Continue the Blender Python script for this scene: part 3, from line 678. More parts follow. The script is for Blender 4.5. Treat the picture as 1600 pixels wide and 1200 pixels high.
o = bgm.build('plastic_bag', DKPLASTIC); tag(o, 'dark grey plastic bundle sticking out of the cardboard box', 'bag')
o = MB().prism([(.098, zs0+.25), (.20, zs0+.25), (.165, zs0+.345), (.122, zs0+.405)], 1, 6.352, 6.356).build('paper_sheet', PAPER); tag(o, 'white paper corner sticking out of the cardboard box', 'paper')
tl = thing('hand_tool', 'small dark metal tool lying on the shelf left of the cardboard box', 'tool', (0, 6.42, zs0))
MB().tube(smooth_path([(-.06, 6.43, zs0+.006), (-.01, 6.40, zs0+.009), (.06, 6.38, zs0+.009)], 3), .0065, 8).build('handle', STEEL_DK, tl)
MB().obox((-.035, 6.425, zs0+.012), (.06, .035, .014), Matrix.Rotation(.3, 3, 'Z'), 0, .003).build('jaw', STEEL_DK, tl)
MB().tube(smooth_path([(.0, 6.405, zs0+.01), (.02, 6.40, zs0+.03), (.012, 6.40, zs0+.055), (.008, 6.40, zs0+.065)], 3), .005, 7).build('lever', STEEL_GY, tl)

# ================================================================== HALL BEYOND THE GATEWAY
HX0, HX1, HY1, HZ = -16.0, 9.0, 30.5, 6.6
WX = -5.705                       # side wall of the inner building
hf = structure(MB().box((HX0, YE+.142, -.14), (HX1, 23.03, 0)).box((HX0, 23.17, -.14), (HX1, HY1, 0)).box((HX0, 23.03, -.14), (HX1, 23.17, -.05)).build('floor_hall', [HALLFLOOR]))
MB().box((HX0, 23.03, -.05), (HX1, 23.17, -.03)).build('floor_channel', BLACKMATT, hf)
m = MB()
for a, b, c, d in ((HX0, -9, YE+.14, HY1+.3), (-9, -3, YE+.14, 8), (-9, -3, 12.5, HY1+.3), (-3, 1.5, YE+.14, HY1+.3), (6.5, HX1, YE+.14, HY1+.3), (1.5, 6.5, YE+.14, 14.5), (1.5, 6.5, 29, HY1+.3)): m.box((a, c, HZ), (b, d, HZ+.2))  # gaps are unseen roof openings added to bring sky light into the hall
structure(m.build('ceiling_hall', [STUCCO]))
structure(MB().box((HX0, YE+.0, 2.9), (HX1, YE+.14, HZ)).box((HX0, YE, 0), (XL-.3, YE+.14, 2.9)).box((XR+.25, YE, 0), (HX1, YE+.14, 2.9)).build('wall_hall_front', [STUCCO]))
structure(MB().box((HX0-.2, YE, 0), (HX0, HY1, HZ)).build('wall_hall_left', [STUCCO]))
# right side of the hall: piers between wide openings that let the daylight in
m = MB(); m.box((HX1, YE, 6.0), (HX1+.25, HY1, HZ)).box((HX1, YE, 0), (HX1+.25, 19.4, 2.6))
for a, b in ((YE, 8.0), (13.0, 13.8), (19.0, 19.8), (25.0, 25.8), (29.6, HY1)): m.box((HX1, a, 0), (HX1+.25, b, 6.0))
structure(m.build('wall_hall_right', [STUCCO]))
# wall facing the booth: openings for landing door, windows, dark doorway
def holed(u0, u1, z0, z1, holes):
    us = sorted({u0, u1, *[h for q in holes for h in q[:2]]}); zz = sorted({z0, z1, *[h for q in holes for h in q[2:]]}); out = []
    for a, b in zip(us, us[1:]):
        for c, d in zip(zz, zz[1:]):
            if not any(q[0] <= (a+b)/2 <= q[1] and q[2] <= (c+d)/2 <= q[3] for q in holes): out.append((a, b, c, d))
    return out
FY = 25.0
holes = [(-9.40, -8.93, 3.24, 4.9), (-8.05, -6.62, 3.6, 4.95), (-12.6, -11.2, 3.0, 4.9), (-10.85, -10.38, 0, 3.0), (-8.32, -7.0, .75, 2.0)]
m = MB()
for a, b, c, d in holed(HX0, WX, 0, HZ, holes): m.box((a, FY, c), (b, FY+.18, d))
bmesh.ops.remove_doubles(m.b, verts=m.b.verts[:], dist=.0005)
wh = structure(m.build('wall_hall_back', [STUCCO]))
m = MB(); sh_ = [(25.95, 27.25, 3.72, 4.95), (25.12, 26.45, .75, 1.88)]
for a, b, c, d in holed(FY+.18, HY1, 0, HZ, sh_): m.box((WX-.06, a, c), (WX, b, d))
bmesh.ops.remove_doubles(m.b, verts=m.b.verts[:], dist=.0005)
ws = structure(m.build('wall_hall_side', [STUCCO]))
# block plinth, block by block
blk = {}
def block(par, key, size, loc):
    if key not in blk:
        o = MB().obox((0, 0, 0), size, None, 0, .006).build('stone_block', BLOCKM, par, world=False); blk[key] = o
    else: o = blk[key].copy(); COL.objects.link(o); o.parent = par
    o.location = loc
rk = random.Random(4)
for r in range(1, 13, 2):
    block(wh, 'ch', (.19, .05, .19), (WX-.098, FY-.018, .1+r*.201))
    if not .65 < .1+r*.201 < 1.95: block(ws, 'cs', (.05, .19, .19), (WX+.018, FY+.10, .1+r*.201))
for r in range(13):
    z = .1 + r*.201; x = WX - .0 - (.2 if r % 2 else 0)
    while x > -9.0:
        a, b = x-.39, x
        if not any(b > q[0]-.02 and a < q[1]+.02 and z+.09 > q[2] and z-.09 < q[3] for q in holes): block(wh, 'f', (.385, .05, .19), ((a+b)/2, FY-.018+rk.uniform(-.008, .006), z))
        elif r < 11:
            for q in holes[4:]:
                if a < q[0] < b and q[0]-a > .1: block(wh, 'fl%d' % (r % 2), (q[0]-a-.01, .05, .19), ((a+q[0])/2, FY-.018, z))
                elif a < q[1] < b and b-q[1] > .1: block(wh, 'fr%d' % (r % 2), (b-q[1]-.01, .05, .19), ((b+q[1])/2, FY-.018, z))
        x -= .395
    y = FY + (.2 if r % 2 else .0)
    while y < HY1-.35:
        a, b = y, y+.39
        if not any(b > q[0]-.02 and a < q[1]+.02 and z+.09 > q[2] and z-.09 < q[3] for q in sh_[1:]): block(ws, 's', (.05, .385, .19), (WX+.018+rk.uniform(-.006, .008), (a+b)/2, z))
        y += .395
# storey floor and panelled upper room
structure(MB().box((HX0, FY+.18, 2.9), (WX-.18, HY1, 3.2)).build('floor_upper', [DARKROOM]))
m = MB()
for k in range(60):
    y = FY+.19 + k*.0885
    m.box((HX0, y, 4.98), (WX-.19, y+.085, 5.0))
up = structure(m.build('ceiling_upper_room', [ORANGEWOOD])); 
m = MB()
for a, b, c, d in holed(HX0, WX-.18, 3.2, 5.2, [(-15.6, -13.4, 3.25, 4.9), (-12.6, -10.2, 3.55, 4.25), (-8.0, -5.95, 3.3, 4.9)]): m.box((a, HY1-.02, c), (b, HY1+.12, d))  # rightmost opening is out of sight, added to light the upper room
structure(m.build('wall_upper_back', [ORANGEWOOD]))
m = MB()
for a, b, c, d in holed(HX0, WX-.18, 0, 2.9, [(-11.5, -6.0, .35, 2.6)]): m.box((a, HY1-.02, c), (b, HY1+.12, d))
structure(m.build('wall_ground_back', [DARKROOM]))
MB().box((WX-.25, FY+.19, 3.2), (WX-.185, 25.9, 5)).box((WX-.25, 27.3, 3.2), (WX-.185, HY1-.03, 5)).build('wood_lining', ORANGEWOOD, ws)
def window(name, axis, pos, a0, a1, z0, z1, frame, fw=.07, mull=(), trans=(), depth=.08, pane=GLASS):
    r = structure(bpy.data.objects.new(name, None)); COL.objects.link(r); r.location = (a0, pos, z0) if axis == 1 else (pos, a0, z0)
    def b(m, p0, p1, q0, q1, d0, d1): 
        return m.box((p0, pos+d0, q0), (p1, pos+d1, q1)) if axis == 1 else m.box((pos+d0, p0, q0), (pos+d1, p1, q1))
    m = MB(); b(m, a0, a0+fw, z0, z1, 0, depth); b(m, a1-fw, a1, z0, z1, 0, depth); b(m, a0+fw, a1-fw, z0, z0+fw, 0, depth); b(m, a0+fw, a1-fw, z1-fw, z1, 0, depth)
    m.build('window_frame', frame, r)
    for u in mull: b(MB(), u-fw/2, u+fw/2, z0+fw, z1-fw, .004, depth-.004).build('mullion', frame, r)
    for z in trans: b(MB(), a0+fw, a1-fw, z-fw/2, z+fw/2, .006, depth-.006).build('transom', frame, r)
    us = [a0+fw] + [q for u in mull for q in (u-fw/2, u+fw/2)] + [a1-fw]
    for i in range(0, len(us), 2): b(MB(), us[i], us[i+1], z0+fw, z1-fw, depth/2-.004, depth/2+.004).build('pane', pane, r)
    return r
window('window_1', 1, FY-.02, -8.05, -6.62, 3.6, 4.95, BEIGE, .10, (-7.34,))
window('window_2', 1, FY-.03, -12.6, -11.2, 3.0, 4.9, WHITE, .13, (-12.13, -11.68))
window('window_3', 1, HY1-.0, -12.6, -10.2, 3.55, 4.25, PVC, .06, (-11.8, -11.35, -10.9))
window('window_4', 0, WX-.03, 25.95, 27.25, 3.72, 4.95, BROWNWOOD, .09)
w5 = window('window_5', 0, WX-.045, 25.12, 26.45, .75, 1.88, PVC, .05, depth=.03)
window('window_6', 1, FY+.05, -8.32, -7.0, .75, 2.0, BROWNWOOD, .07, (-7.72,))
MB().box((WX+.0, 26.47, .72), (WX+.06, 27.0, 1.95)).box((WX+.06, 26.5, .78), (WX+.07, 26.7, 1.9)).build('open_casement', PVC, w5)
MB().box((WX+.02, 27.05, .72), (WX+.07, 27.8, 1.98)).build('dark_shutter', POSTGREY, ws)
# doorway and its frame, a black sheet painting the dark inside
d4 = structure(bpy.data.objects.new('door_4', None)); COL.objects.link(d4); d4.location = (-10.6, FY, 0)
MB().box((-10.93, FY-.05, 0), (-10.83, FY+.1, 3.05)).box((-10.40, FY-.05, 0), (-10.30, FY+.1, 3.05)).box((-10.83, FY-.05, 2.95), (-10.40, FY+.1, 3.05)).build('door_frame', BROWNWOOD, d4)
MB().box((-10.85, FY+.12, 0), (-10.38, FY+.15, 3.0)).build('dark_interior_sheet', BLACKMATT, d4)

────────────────

TASK OBJECTIVE:
Restate, word for word and with nothing added, the lines from the first line of the listing through the one where "7).build('lever', STEEL_GY, tl)" stands.

THE ANSWER:
Continue the Blender Python script for this scene: part 3, from line 678. More parts follow. The script is for Blender 4.5. Treat the picture as 1600 pixels wide and 1200 pixels high.
o = bgm.build('plastic_bag', DKPLASTIC); tag(o, 'dark grey plastic bundle sticking out of the cardboard box', 'bag')
o = MB().prism([(.098, zs0+.25), (.20, zs0+.25), (.165, zs0+.345), (.122, zs0+.405)], 1, 6.352, 6.356).build('paper_sheet', PAPER); tag(o, 'white paper corner sticking out of the cardboard box', 'paper')
tl = thing('hand_tool', 'small dark metal tool lying on the shelf left of the cardboard box', 'tool', (0, 6.42, zs0))
MB().tube(smooth_path([(-.06, 6.43, zs0+.006), (-.01, 6.40, zs0+.009), (.06, 6.38, zs0+.009)], 3), .0065, 8).build('handle', STEEL_DK, tl)
MB().obox((-.035, 6.425, zs0+.012), (.06, .035, .014), Matrix.Rotation(.3, 3, 'Z'), 0, .003).build('jaw', STEEL_DK, tl)
MB().tube(smooth_path([(.0, 6.405, zs0+.01), (.02, 6.40, zs0+.03), (.012, 6.40, zs0+.055), (.008, 6.40, zs0+.065)], 3), .005, 7).build('lever', STEEL_GY, tl)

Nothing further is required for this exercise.